- Needham analyst Laura Martin reiterates Stagwell Inc STGW with a Buy and a $9 price target.
- STGW reported 4Q22 GAAP revenue of $708.2 million, net revenue of $583.4 million, operating income loss of $(13.8) million, adjusted EBITDA of $123.3 million, and adjusted EPS of $0.22.
- The analyst highlighted that STGW has essentially finished building its infrastructure through the eight companies it purchased in 2022, many of them via earn-outs.
- In 2023, Martin noted that STGW would buy products to plug into these infrastructure investments. Since marginal returns on capital should be very high for these add-on products, it will pivot to paying cash upfront, with no upside participation for the sellers.
- STGW expects cash payouts related to prior acquisitions to be $60 million in 2023, down from $72 million in 2022 and expects these payments to be trivial starting in 2024.
- On March 1, 2023, the STGW board authorized an additional $125 million increase in its share repurchase program, totaling $250 million.
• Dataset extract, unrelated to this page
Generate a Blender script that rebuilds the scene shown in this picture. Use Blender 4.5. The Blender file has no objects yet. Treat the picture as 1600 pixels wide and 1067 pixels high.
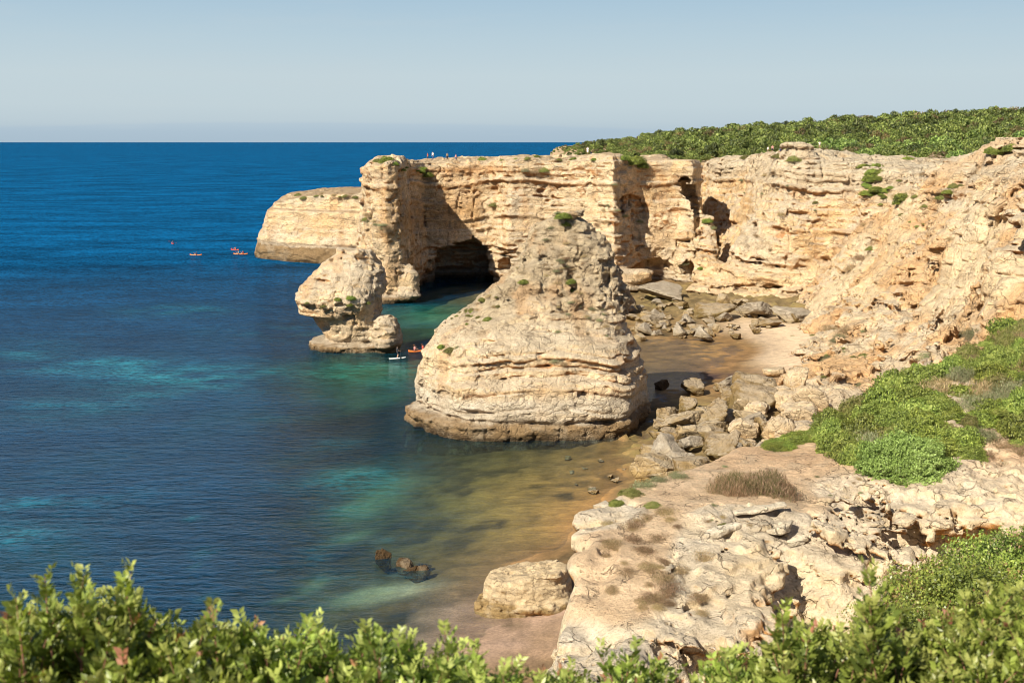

- The CEO stated on the call that he would spend much of his time in 2023 on expanding STGW's Cloud business and assets.
- STGW believes it is gaining market share vs. its ad agency competitors because it is more digital than those competitors.
- STGW's 2023 guidance is for 10%-14% net revenue growth, ex advocacy, adjusted EBITDA of $450-$490 million, FCF conversion from EBITDA of 50%-60%, and adjusted EPS of $0.90-$1.05. Including advocacy, they expect 7.5%-10% Y/Y revenue growth in 2023.
- Price Action: STGW shares traded higher by 8.25% at $8.21 on the last check Friday.